É uma linha, nada de pós-modernismos, nada de narrativas espertinhas, uma história, ou como referiu um colega meu, uma novela. (não no sentido da tvi, mas do papel).
E é aqui que se joga tudo, na maneira como James Gray insufla de tragédia, de gravidade, de mudança de personagens e de um meio, que o filme se eleva, se transforma em puro terror.
A maneira como Phoenix muda, de drogado corrupto até ao polícia torturado, é um dos milagres do filme, e a maneira como este se desvia de qualquer convencionalidade ou estereotipo a la Joe Wright (se é para falarmos em ficção pura) é reveladora.
O modo como ele reage ao abatimento do Pai é algo sobre humano e que só pode ser atingido sobre o estado de ácidos – caso contrário Phoenix é precisamente o maior actor do mundo.
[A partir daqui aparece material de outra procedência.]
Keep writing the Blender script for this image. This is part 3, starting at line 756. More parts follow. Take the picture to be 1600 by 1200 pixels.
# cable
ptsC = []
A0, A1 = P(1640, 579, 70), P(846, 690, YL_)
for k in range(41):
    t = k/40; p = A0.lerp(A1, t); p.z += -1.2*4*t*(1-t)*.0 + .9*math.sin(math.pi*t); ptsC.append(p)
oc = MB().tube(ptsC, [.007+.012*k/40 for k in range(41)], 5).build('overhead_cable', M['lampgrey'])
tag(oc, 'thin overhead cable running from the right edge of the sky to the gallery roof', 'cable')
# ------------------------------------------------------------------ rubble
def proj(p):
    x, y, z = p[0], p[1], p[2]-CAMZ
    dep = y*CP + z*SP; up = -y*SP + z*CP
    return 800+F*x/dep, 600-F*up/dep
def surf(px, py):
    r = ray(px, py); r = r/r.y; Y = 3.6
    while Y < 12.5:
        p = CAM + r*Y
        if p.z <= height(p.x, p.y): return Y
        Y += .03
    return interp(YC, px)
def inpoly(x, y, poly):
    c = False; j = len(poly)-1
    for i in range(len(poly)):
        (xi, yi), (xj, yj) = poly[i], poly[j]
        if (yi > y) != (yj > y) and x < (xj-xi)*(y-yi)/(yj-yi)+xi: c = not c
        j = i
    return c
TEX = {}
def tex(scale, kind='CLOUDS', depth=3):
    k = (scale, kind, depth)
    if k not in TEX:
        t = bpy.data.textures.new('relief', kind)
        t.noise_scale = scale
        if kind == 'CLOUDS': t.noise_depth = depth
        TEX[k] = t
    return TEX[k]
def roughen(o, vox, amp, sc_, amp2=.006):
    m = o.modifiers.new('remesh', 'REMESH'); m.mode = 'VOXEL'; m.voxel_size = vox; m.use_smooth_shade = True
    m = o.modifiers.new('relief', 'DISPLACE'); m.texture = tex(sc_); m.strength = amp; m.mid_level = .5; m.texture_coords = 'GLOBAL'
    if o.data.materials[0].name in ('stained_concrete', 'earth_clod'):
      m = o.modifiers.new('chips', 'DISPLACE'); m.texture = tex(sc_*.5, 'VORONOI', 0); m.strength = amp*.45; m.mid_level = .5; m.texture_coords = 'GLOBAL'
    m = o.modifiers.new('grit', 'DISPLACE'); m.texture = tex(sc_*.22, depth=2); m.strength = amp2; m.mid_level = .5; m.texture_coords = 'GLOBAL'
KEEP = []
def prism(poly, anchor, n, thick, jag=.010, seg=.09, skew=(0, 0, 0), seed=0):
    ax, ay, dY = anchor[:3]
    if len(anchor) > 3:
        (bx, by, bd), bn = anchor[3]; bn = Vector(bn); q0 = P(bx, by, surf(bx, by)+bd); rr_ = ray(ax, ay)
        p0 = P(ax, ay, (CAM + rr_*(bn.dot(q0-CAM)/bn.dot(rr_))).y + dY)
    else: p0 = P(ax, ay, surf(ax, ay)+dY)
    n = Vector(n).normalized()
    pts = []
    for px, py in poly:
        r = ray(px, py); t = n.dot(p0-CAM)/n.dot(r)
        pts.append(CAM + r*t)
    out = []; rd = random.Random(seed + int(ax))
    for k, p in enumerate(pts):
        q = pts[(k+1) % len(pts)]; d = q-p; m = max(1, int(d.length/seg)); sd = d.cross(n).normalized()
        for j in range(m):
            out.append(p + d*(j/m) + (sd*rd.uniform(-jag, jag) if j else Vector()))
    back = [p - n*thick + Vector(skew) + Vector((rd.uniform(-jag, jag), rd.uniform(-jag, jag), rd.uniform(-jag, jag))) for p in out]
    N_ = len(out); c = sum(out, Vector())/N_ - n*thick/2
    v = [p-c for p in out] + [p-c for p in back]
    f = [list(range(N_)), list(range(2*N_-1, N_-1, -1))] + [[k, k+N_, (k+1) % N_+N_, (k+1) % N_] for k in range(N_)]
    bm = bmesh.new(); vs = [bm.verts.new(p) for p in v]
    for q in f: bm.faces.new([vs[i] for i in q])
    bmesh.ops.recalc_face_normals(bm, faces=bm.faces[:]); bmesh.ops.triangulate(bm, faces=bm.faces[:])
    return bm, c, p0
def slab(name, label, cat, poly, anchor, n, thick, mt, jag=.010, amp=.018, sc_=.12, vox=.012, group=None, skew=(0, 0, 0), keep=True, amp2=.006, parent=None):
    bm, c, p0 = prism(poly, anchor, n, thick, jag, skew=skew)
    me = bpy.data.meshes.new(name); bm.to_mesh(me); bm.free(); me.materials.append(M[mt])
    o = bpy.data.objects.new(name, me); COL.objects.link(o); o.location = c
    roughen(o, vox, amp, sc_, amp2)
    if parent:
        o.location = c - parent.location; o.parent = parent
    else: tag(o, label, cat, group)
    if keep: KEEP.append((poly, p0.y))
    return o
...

Depois é todo um classicíssimo assustador, feito de criação de atmosferas, de mise en scene tão serena como agudamente assustadora, é a maneira como Gray envolve os seus personagens – repito, cada um mais esgazeado que o outro – numa luz que parece não vir deste mundo, embora seja num mundo especifico, algo entre o vislumbre das trevas e a descida aos infernos. São fabulosos claros-escuros, magistralmente trabalhados, tudo fervilhante, muito fervilhante – mesma na melhor perseguição automóvel que eu já assisti – degrades reveladores de estado das coisas e acentuadores de tragédia. É o mesmo método de The Yards, os rostos e os olhos sempre na sombra - assustador.
Fiquemo-nos em duas cenas: a descida ao local da droga, e a cena final.
Na primeira existe uma harmonia entre todos os aspectos – imagem, som, personagem – levadas ao extremo do terror, onde se houve os corações, se sentem os suores e cheiros, com o mais fabuloso fade para o inferno que alguma vez vi. A câmara nunca vai em excesso, nada se desmorona, nada se precipita, existe o máximo de dramaturgia e de concentração de vibração. É a montagem que mostra e gere o acontecimento respeitando todos os seus princípios, nunca indo em fuga – que é como se costuma filmar estas coisas.
A câmara que nunca se excita, antes fica, ela mesmo, serena e cheia de medo de registar o instante seguinte.
Começa com o coração e acaba com o sangue no rosto, o resto são figuras horrendas e o cheiro da coca.
A cena final, aquela em que Phoenix se vinga de caçadeira em punho: quase nem dá-mos por ela, quando realmente nos apercebermos já a cena passou e a vingança está feita.
Atrevo-me a dizer que qualquer realizador do mundo, mesmo Scorsese, teria feito ali uma extraordinária pirueta de câmara, estilística, enfim, um tour de force de realização.
Gray prefere a acalmia mais do que aguda que a condensação de tensões e coerências permite.
E aqui estamos mais, bem mais, do lado das tragédias e da dureza de Visconti, mesmo da sua harmonia, que do cinema de Scorsese – que é pulsional e animado pelo seu fogo – ou Coppola, que vai mais no sentido operático enlevado.
E depois há a mulher, como a fabulosa Theoron e a sua brutal vulnerabilidade em The Yards, temos aqui Eva Mendes no papel da sua vida.
Prodígio de contenção, mistura entre miudeza e consciência abalada, tão linda como assustadoramente perto da destruição, e aqui a sua fuga é bênção.
É o mais prodigioso filme americano até agora, uma das grandes obras desta década, que vem menos do cinema dos 70´s americanos e mais de outras galáxias.
2 comentários:
Os filmes do Gray são o que são... Crus, violentos... São o Joaquin Phoenix (não sei se aqui concordas, zé...). Para além de produtor no filme em questão, este actor, desde walk the line (no qual tem um papel MONSTRUOSO)expos-se como homem-filme. Já não é o papelzinho no 8mm com nicolas cage ou o imperadorzinho no gladiador do MERDAS... é o cinema a sério.. (ou aqui no cariz de uma private joke, à Sério)... Phoenix e Whalberg como engenhos propulsores de produção cinematográfica... Como o cinema é maravilhoso...
completamente,
realço: " Phoenix e Whalberg como engenhos propulsores de produção cinematográfica."